■ **WHAT IS ASKED**
Extract, unchanged, every line from the top of the material below through the line with "return link(bpy.data.objects.new(name, me), parent)", and no more.

++++++++++

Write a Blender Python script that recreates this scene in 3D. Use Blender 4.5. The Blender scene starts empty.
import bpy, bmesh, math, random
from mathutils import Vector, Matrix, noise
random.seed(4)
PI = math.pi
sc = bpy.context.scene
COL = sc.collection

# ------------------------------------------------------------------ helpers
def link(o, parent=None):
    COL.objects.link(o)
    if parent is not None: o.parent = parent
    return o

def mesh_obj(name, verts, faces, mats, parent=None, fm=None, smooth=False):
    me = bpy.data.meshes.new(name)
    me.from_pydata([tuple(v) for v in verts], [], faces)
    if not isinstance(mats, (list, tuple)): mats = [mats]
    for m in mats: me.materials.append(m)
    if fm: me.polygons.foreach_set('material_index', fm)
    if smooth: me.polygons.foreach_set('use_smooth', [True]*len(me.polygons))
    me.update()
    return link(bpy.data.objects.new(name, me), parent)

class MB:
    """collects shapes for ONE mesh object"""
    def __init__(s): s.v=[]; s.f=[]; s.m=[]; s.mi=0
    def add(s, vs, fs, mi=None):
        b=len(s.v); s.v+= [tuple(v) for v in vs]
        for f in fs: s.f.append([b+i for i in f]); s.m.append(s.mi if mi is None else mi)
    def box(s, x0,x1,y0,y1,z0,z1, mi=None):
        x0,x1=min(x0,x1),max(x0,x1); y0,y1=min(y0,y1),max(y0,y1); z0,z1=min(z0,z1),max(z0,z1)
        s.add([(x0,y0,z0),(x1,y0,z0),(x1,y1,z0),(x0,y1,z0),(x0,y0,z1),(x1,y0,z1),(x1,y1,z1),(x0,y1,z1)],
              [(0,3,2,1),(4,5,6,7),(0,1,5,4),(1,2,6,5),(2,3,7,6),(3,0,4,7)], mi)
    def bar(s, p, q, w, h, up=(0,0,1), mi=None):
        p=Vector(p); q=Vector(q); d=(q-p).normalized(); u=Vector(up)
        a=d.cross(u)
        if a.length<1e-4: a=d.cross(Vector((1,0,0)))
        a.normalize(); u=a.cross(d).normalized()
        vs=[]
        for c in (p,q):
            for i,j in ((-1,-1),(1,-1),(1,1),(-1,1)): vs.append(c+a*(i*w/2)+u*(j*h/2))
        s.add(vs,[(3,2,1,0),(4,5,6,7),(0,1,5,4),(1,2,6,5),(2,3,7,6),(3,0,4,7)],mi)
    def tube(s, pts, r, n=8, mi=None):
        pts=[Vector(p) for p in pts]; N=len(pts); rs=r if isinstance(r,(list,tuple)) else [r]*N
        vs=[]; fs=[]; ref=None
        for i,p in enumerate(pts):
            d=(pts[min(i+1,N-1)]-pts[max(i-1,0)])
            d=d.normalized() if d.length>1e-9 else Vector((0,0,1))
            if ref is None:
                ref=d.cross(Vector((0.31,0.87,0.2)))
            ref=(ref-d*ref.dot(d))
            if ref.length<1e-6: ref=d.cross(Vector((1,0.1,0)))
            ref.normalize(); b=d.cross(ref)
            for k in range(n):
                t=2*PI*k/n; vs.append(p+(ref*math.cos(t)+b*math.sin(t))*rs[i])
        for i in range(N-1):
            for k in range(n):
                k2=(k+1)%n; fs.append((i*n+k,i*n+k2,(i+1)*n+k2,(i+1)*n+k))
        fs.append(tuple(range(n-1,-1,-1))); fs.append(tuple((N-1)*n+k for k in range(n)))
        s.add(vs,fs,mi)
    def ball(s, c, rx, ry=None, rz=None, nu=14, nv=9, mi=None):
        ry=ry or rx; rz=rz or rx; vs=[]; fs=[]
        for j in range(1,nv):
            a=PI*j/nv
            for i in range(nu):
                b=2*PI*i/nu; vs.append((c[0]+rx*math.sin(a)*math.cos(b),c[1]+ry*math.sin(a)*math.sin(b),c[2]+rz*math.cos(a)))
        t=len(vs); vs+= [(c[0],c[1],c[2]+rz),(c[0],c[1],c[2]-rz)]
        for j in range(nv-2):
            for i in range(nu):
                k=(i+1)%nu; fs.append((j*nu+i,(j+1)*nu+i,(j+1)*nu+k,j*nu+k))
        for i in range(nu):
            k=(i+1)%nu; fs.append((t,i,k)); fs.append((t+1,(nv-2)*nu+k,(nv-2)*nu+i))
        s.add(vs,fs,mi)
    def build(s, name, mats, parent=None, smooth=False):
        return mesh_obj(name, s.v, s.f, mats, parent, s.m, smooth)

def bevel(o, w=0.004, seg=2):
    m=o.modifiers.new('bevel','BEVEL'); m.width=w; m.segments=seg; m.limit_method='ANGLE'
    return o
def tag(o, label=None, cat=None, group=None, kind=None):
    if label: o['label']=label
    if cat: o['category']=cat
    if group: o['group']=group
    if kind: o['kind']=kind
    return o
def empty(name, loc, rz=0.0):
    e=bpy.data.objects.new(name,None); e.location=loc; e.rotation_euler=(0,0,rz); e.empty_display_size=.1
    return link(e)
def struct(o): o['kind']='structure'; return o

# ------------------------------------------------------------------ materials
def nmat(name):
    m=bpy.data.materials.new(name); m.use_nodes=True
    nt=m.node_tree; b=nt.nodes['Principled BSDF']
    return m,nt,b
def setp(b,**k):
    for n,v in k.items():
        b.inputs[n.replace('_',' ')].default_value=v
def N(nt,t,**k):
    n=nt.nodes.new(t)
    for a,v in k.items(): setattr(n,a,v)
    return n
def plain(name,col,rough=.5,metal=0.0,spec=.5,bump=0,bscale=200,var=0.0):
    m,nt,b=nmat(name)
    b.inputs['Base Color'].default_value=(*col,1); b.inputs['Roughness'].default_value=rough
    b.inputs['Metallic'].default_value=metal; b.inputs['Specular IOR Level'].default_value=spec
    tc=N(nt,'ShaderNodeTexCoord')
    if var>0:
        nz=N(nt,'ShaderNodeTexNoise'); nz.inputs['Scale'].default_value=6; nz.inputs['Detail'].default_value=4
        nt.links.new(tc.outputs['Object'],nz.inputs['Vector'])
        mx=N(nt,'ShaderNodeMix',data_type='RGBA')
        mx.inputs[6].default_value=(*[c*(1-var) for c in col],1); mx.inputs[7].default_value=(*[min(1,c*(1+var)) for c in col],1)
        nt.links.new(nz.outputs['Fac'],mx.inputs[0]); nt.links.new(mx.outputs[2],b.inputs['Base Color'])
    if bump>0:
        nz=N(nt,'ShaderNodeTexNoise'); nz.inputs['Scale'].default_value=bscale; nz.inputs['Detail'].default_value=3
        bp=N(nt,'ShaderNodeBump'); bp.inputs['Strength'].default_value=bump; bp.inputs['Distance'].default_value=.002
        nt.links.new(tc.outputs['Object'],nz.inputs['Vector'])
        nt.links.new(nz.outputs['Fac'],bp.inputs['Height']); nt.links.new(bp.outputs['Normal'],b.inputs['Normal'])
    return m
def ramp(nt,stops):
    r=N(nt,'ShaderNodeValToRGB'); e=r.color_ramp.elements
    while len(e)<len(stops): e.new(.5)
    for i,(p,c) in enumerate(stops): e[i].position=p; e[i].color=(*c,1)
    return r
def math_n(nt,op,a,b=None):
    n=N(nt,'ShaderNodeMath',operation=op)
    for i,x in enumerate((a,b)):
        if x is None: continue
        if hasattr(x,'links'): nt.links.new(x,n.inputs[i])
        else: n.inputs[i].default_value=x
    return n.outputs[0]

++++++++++

■ **ANSWER TO THE EXERCISE**
Write a Blender Python script that recreates this scene in 3D. Use Blender 4.5. The Blender scene starts empty.
import bpy, bmesh, math, random
from mathutils import Vector, Matrix, noise
random.seed(4)
PI = math.pi
sc = bpy.context.scene
COL = sc.collection

# ------------------------------------------------------------------ helpers
def link(o, parent=None):
    COL.objects.link(o)
    if parent is not None: o.parent = parent
    return o

def mesh_obj(name, verts, faces, mats, parent=None, fm=None, smooth=False):
    me = bpy.data.meshes.new(name)
    me.from_pydata([tuple(v) for v in verts], [], faces)
    if not isinstance(mats, (list, tuple)): mats = [mats]
    for m in mats: me.materials.append(m)
    if fm: me.polygons.foreach_set('material_index', fm)
    if smooth: me.polygons.foreach_set('use_smooth', [True]*len(me.polygons))
    me.update()
    return link(bpy.data.objects.new(name, me), parent)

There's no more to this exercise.